TASK OBJECTIVE:
Count up the lines in the following listing that hold the word "picture", then give only that count.

PROVIDED RECORDS:
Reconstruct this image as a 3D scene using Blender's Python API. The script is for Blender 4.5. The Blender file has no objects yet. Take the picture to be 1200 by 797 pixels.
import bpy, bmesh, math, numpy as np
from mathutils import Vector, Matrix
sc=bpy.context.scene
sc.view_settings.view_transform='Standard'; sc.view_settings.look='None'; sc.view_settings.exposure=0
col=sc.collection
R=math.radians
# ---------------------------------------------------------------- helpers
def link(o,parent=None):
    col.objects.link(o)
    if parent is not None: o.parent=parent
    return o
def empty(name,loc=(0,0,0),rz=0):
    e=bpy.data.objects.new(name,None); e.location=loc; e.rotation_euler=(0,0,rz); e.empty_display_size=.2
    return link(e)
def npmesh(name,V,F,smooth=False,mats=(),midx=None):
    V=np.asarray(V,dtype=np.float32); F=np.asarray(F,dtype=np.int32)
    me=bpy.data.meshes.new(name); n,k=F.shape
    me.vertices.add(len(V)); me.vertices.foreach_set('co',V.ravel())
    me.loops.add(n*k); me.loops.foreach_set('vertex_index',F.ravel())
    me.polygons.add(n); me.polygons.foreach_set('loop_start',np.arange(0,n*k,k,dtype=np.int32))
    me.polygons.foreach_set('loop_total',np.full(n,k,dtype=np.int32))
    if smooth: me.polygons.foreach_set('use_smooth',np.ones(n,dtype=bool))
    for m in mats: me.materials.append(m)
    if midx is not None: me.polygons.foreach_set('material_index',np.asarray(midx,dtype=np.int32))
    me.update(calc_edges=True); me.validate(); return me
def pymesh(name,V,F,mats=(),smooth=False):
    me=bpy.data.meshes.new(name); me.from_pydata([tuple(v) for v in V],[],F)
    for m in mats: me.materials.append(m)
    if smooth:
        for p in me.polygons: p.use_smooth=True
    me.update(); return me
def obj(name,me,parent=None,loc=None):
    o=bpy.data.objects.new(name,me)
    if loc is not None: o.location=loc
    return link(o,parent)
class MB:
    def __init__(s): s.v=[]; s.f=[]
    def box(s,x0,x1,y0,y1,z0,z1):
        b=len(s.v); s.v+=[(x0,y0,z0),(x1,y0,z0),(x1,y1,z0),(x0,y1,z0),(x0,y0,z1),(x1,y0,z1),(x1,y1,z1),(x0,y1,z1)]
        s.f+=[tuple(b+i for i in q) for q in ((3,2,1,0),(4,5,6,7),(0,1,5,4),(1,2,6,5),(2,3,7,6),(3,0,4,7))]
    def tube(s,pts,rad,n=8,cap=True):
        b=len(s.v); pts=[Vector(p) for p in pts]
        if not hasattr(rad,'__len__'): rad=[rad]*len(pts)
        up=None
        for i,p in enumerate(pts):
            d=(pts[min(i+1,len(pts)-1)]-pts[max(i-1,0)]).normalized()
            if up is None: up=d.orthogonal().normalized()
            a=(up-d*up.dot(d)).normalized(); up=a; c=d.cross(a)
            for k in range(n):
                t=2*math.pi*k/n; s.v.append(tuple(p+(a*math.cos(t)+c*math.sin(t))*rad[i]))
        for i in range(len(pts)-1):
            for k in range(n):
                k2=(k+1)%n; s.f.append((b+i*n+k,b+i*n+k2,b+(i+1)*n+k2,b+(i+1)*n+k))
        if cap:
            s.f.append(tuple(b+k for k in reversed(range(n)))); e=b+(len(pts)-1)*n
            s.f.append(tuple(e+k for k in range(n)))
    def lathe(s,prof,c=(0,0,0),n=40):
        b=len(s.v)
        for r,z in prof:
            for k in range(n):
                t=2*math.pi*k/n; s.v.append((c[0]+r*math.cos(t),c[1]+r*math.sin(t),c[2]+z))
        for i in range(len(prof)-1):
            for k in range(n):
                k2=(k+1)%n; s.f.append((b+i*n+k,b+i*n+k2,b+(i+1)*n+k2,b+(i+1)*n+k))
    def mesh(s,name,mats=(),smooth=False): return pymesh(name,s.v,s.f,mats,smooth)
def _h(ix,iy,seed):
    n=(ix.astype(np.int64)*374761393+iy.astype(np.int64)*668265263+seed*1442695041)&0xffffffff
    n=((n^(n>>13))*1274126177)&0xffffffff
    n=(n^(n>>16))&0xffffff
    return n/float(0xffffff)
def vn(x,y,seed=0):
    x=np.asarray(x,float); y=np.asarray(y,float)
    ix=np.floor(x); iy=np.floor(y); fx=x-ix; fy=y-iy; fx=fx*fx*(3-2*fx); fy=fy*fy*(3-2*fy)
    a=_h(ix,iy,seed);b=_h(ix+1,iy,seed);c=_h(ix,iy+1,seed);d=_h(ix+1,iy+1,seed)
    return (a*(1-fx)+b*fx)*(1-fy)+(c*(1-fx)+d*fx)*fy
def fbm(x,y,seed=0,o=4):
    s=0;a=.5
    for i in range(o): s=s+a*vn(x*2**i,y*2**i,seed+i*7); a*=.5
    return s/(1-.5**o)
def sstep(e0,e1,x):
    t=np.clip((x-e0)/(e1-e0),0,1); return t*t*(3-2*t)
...
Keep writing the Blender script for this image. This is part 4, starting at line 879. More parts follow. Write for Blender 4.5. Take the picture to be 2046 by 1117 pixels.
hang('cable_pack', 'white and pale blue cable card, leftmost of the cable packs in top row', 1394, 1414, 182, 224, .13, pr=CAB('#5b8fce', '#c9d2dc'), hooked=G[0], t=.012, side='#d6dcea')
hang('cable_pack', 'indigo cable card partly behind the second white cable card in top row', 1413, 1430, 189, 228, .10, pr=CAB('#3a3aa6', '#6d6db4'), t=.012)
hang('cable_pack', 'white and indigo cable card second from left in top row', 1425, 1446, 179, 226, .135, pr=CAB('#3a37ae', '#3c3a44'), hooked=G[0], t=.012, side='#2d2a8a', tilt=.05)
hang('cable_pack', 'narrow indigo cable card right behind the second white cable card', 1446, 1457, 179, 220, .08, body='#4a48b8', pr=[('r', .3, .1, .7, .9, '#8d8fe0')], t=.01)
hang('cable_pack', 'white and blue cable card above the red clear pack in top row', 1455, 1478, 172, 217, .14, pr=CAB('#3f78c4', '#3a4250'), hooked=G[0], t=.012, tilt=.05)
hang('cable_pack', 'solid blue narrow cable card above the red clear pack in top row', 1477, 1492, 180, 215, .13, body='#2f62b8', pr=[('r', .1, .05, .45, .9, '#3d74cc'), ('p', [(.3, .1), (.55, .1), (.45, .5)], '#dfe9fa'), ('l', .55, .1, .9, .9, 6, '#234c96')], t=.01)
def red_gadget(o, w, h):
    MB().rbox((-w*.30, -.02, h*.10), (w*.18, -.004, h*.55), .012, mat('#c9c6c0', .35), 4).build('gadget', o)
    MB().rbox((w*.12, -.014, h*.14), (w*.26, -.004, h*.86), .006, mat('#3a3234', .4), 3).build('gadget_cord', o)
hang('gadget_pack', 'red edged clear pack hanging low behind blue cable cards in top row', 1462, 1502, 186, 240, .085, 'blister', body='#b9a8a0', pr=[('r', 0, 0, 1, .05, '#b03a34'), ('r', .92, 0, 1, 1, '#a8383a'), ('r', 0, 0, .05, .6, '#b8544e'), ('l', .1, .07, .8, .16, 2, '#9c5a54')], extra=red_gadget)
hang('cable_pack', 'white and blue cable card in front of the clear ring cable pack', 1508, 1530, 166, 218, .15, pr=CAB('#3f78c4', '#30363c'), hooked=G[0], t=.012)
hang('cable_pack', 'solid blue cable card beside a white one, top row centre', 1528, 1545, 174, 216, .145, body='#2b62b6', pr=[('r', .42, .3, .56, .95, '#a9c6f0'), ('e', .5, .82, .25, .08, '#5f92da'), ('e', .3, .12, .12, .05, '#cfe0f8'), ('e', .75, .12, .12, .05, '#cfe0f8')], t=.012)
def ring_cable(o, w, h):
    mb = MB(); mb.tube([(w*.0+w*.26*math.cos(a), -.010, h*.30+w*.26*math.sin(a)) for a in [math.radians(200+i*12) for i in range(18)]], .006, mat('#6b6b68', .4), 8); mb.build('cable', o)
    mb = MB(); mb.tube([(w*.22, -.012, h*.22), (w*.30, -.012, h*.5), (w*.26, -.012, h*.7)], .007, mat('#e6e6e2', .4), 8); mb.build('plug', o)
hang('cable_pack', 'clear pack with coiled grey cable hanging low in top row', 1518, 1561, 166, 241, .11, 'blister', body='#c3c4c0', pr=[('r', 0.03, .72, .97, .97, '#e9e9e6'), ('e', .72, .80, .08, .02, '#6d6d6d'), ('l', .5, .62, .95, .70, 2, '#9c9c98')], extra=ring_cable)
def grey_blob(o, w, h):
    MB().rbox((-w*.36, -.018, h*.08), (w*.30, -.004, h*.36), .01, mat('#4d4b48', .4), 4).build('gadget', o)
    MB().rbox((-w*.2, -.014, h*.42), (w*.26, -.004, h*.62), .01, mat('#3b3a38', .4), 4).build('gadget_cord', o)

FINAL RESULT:
2